What is asked: Restate, word for word, every line of the data.
════════════════
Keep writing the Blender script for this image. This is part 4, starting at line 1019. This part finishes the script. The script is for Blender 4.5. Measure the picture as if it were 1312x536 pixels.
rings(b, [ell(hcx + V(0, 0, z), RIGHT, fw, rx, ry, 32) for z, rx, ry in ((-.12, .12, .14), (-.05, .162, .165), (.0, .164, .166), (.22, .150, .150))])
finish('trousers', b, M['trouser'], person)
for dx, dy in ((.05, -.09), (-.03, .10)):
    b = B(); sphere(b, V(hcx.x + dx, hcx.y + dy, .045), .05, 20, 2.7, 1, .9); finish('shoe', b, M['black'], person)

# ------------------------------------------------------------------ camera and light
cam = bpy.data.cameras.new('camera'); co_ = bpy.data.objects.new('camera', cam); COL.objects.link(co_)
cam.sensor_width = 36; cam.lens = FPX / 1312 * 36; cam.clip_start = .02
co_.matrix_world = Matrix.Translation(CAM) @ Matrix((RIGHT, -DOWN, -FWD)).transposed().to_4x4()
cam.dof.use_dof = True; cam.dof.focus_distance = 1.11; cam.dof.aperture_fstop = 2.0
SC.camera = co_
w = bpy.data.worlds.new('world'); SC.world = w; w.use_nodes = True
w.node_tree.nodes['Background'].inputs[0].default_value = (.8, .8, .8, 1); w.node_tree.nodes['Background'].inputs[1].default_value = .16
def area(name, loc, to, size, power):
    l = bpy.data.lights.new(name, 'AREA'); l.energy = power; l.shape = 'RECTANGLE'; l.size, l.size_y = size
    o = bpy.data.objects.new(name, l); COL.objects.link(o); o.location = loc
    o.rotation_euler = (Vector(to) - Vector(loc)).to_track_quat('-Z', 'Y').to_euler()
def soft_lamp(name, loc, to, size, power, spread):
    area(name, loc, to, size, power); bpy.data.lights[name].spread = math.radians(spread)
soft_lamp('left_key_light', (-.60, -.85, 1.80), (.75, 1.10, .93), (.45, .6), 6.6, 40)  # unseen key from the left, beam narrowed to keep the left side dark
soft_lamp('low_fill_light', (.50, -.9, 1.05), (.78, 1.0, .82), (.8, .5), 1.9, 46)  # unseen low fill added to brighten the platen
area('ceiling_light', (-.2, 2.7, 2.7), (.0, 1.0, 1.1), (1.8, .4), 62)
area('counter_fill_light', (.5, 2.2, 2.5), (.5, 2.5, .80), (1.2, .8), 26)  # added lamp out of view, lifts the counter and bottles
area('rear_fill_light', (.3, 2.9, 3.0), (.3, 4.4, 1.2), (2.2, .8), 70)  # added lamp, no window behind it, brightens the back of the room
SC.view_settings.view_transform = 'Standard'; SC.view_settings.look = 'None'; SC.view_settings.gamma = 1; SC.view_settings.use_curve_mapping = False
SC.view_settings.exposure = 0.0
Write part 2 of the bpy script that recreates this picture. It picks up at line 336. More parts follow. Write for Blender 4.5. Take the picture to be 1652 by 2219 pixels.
════════════════
Output below:
Keep writing the Blender script for this image. This is part 4, starting at line 1019. This part finishes the script. The script is for Blender 4.5. Measure the picture as if it were 1312x536 pixels.
rings(b, [ell(hcx + V(0, 0, z), RIGHT, fw, rx, ry, 32) for z, rx, ry in ((-.12, .12, .14), (-.05, .162, .165), (.0, .164, .166), (.22, .150, .150))])
finish('trousers', b, M['trouser'], person)
for dx, dy in ((.05, -.09), (-.03, .10)):
    b = B(); sphere(b, V(hcx.x + dx, hcx.y + dy, .045), .05, 20, 2.7, 1, .9); finish('shoe', b, M['black'], person)

# ------------------------------------------------------------------ camera and light
cam = bpy.data.cameras.new('camera'); co_ = bpy.data.objects.new('camera', cam); COL.objects.link(co_)
cam.sensor_width = 36; cam.lens = FPX / 1312 * 36; cam.clip_start = .02
co_.matrix_world = Matrix.Translation(CAM) @ Matrix((RIGHT, -DOWN, -FWD)).transposed().to_4x4()
cam.dof.use_dof = True; cam.dof.focus_distance = 1.11; cam.dof.aperture_fstop = 2.0
SC.camera = co_
w = bpy.data.worlds.new('world'); SC.world = w; w.use_nodes = True
w.node_tree.nodes['Background'].inputs[0].default_value = (.8, .8, .8, 1); w.node_tree.nodes['Background'].inputs[1].default_value = .16
def area(name, loc, to, size, power):
    l = bpy.data.lights.new(name, 'AREA'); l.energy = power; l.shape = 'RECTANGLE'; l.size, l.size_y = size
    o = bpy.data.objects.new(name, l); COL.objects.link(o); o.location = loc
    o.rotation_euler = (Vector(to) - Vector(loc)).to_track_quat('-Z', 'Y').to_euler()
def soft_lamp(name, loc, to, size, power, spread):
    area(name, loc, to, size, power); bpy.data.lights[name].spread = math.radians(spread)
soft_lamp('left_key_light', (-.60, -.85, 1.80), (.75, 1.10, .93), (.45, .6), 6.6, 40)  # unseen key from the left, beam narrowed to keep the left side dark
soft_lamp('low_fill_light', (.50, -.9, 1.05), (.78, 1.0, .82), (.8, .5), 1.9, 46)  # unseen low fill added to brighten the platen
area('ceiling_light', (-.2, 2.7, 2.7), (.0, 1.0, 1.1), (1.8, .4), 62)
area('counter_fill_light', (.5, 2.2, 2.5), (.5, 2.5, .80), (1.2, .8), 26)  # added lamp out of view, lifts the counter and bottles
area('rear_fill_light', (.3, 2.9, 3.0), (.3, 4.4, 1.2), (2.2, .8), 70)  # added lamp, no window behind it, brightens the back of the room
SC.view_settings.view_transform = 'Standard'; SC.view_settings.look = 'None'; SC.view_settings.gamma = 1; SC.view_settings.use_curve_mapping = False
SC.view_settings.exposure = 0.0
Write part 2 of the bpy script that recreates this picture. It picks up at line 336. More parts follow. Write for Blender 4.5. Take the picture to be 1652 by 2219 pixels.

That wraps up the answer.